Using the material below, print the line that contains "What Blender Python", the line that contains "return (f(r), f(g), f(b), 1.0)", and every line in between, exactly and nothing else.

INPUT DATA:
• • • •

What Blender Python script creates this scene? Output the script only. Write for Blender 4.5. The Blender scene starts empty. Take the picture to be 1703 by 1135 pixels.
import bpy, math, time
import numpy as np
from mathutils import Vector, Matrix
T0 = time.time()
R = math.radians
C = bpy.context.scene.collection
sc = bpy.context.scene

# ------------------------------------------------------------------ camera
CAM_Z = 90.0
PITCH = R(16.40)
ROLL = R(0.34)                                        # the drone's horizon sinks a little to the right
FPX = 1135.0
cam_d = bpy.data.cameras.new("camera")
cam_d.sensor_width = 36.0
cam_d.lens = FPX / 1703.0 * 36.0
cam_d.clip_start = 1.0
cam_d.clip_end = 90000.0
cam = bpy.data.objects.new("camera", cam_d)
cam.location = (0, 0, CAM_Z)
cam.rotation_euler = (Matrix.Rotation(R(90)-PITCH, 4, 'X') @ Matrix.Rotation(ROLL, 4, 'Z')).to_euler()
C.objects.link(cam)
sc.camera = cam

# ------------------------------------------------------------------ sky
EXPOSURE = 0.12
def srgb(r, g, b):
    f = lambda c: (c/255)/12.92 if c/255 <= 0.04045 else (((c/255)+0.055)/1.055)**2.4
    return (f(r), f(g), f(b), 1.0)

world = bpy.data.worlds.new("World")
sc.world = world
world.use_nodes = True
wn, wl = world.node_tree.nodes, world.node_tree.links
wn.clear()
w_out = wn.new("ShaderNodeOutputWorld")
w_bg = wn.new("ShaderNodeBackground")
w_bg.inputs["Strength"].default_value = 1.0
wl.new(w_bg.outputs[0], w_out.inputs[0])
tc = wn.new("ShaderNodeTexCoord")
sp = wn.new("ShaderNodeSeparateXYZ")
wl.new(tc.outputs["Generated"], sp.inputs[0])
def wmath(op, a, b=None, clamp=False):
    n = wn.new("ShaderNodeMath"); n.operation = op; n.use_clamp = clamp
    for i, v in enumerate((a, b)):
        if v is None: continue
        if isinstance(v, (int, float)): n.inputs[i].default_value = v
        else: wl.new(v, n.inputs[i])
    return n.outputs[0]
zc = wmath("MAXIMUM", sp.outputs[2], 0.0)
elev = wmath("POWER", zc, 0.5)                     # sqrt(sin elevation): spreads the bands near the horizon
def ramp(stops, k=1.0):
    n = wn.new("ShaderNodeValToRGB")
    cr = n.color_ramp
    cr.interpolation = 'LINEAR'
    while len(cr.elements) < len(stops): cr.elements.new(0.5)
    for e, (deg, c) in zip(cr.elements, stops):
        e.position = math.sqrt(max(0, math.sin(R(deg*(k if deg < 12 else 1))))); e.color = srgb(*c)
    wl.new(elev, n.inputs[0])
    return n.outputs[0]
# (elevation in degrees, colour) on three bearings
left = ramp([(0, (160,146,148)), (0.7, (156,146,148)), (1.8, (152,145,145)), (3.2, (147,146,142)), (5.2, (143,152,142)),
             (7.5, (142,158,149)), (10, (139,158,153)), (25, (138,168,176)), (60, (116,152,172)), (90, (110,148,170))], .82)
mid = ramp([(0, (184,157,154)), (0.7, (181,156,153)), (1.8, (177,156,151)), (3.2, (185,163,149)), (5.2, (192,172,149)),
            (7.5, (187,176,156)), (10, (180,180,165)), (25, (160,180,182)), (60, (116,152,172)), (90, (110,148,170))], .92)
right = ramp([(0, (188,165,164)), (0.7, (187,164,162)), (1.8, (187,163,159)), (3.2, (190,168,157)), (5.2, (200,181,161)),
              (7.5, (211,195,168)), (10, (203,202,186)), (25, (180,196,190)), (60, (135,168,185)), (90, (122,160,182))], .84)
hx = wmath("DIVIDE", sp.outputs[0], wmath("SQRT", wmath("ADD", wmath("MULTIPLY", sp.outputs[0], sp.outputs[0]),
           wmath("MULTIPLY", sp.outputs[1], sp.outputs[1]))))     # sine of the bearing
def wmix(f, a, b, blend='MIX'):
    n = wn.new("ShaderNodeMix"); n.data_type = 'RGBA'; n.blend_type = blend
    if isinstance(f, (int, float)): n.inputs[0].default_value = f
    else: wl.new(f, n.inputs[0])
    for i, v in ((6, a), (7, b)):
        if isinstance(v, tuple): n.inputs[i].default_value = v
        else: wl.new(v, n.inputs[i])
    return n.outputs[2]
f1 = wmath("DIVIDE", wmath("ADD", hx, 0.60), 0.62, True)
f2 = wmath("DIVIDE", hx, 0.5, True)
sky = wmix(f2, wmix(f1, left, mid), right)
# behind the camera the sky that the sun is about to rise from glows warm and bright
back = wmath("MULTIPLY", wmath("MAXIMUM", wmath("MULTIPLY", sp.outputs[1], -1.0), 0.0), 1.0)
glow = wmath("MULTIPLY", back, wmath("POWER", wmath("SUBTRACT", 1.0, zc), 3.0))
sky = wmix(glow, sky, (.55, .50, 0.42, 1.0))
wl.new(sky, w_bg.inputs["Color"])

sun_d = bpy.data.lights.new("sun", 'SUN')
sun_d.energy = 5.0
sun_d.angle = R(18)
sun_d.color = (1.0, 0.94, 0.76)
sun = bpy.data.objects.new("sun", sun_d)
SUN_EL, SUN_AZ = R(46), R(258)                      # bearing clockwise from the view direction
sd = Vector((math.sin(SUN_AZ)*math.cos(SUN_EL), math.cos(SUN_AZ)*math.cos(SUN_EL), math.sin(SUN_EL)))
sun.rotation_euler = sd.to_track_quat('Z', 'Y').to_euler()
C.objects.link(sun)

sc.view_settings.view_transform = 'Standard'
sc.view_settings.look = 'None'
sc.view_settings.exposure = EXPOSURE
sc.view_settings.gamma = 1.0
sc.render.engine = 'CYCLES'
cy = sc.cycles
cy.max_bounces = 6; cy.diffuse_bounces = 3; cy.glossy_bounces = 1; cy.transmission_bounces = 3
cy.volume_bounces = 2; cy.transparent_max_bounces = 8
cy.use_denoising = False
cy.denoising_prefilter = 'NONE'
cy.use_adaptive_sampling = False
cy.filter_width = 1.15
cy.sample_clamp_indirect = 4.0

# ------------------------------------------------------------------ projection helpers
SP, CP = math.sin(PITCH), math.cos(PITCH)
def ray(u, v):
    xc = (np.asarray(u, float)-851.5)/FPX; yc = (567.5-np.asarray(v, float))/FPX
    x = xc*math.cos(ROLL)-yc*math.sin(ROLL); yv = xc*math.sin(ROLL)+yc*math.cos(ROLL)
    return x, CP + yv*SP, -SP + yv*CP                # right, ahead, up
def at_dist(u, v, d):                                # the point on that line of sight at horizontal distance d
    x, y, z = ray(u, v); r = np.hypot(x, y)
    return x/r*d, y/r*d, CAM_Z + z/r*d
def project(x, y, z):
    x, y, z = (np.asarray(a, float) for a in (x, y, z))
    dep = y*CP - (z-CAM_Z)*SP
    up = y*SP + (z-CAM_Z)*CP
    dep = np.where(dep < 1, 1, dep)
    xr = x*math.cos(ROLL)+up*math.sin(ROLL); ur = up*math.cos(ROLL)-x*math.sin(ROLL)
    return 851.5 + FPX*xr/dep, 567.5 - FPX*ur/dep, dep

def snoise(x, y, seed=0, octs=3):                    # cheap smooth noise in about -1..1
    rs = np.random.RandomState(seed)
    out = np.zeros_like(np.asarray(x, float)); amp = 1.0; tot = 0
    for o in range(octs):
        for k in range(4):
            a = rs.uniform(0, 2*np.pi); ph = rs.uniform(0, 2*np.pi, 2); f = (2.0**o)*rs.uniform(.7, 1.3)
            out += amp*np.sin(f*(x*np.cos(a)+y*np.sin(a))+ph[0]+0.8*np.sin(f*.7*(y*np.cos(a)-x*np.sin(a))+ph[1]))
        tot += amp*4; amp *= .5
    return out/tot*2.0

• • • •

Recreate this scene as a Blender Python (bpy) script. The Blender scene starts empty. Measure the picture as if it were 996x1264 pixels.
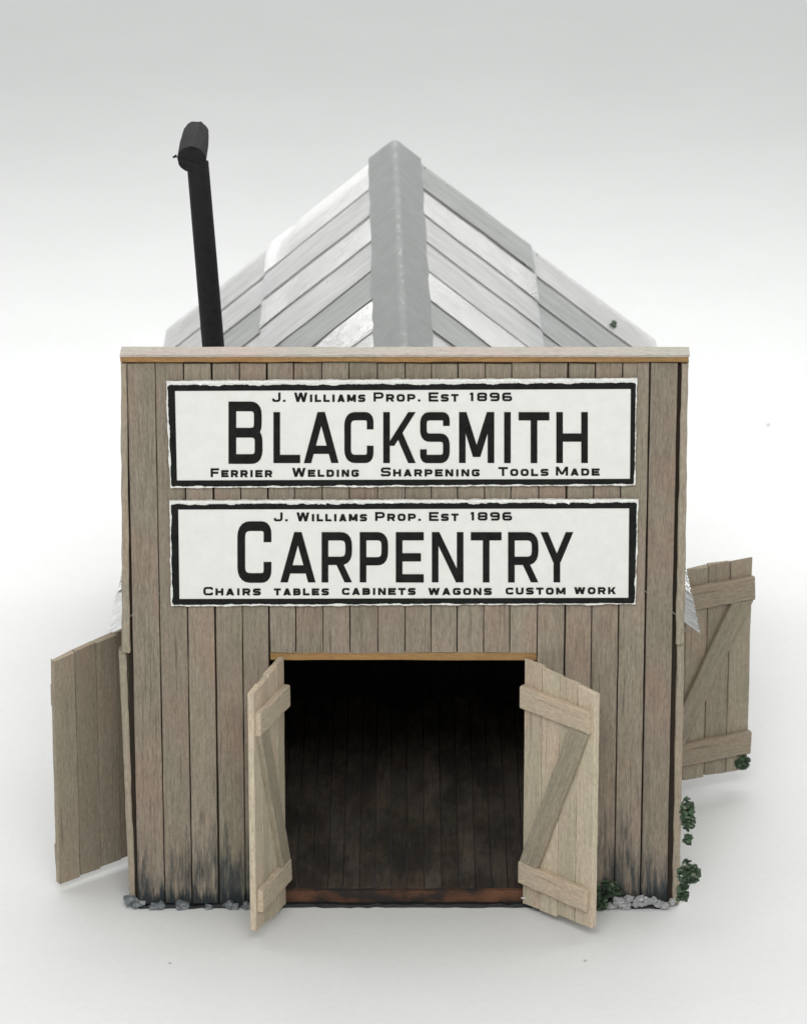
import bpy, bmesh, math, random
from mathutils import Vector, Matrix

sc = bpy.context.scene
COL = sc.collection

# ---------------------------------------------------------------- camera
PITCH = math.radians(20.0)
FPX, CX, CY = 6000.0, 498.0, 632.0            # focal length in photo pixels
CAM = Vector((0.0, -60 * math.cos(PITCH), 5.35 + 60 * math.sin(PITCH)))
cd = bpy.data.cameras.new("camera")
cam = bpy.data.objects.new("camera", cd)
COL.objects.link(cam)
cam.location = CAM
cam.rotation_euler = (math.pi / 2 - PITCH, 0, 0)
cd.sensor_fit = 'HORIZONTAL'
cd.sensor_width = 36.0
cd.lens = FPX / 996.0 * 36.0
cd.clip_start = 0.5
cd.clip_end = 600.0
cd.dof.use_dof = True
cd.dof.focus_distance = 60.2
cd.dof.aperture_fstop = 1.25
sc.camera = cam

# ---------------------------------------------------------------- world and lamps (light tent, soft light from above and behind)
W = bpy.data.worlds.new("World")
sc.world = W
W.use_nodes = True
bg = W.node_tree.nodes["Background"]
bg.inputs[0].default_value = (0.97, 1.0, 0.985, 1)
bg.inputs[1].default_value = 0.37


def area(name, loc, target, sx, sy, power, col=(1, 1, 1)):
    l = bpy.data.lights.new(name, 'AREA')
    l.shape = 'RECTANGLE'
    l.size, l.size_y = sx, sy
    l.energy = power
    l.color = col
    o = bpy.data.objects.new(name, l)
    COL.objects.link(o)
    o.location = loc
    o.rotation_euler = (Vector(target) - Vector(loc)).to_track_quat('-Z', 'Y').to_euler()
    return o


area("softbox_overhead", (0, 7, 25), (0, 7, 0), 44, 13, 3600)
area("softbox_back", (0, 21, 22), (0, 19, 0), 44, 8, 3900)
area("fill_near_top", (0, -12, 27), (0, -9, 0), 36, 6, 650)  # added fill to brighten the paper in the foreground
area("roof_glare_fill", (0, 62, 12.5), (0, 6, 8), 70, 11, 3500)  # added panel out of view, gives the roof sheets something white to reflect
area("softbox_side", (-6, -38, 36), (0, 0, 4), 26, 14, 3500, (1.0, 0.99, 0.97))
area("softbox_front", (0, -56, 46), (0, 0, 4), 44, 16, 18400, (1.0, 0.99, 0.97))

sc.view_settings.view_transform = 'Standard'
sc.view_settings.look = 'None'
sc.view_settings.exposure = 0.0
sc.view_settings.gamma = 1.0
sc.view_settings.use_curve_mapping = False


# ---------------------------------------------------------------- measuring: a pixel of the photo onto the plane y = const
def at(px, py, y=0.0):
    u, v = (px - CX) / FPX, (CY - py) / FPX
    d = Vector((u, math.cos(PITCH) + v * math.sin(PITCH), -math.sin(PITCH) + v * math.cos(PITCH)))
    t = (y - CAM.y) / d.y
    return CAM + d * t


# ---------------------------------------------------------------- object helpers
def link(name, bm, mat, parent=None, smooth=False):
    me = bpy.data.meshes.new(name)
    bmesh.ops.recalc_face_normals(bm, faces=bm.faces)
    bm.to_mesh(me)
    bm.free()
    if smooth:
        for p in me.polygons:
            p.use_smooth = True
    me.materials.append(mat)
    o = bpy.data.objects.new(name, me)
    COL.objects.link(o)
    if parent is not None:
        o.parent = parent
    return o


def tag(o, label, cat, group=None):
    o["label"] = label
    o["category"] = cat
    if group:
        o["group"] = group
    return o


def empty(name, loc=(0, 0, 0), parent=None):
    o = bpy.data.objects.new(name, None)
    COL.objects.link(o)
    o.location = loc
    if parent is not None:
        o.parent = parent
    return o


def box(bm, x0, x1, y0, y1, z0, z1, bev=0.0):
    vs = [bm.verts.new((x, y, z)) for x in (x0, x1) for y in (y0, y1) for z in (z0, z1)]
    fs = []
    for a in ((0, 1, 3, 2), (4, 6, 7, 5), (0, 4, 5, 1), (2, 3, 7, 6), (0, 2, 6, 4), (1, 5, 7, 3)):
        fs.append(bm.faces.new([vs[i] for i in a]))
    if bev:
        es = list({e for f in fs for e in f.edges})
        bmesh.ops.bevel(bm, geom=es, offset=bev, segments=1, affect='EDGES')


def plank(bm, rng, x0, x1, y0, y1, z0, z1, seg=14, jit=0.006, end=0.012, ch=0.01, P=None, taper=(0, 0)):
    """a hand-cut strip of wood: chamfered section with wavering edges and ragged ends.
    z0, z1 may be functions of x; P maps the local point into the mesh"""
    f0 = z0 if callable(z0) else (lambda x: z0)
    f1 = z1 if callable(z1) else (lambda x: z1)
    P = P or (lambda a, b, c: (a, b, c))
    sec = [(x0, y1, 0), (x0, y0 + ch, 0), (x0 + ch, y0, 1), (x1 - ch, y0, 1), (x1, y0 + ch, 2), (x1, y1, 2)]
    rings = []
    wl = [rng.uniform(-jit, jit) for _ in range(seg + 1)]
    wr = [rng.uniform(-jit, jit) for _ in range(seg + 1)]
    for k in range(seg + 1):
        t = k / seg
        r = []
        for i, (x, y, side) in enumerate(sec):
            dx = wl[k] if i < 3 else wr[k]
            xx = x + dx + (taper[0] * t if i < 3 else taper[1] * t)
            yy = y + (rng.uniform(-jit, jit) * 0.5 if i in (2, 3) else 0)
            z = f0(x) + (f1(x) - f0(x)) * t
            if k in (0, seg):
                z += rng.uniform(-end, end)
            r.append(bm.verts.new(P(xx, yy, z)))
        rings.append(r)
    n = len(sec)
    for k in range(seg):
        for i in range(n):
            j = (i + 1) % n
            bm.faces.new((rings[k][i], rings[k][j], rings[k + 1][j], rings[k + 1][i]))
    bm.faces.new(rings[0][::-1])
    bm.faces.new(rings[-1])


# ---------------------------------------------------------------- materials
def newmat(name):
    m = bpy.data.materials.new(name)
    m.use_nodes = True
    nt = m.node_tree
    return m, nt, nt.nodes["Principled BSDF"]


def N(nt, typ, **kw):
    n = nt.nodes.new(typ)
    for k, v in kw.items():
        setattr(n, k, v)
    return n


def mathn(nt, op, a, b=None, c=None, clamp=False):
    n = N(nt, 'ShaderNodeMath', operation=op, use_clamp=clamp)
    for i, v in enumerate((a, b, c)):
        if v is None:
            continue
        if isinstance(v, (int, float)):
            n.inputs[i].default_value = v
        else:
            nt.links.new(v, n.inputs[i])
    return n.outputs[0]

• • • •

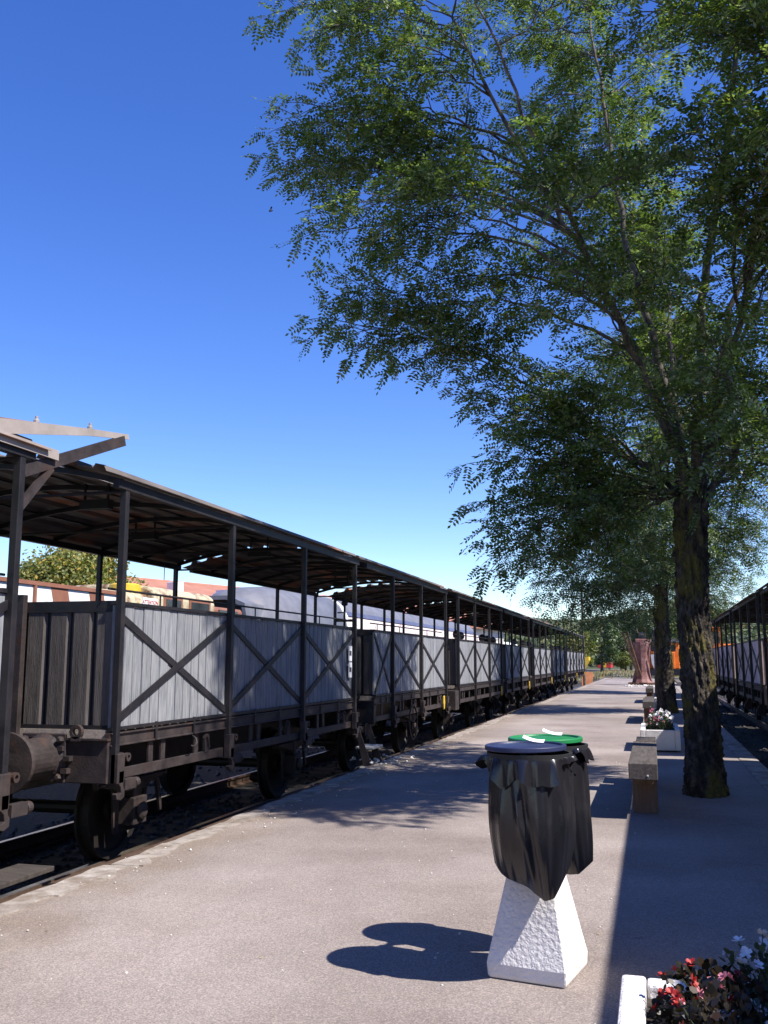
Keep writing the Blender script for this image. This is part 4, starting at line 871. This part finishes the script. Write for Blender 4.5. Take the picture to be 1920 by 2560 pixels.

• • • •

ANSWER IN FULL:
What Blender Python script creates this scene? Output the script only. Write for Blender 4.5. The Blender scene starts empty. Take the picture to be 1703 by 1135 pixels.
import bpy, math, time
import numpy as np
from mathutils import Vector, Matrix
T0 = time.time()
R = math.radians
C = bpy.context.scene.collection
sc = bpy.context.scene

# ------------------------------------------------------------------ camera
CAM_Z = 90.0
PITCH = R(16.40)
ROLL = R(0.34)                                        # the drone's horizon sinks a little to the right
FPX = 1135.0
cam_d = bpy.data.cameras.new("camera")
cam_d.sensor_width = 36.0
cam_d.lens = FPX / 1703.0 * 36.0
cam_d.clip_start = 1.0
cam_d.clip_end = 90000.0
cam = bpy.data.objects.new("camera", cam_d)
cam.location = (0, 0, CAM_Z)
cam.rotation_euler = (Matrix.Rotation(R(90)-PITCH, 4, 'X') @ Matrix.Rotation(ROLL, 4, 'Z')).to_euler()
C.objects.link(cam)
sc.camera = cam

# ------------------------------------------------------------------ sky
EXPOSURE = 0.12
def srgb(r, g, b):
    f = lambda c: (c/255)/12.92 if c/255 <= 0.04045 else (((c/255)+0.055)/1.055)**2.4
    return (f(r), f(g), f(b), 1.0)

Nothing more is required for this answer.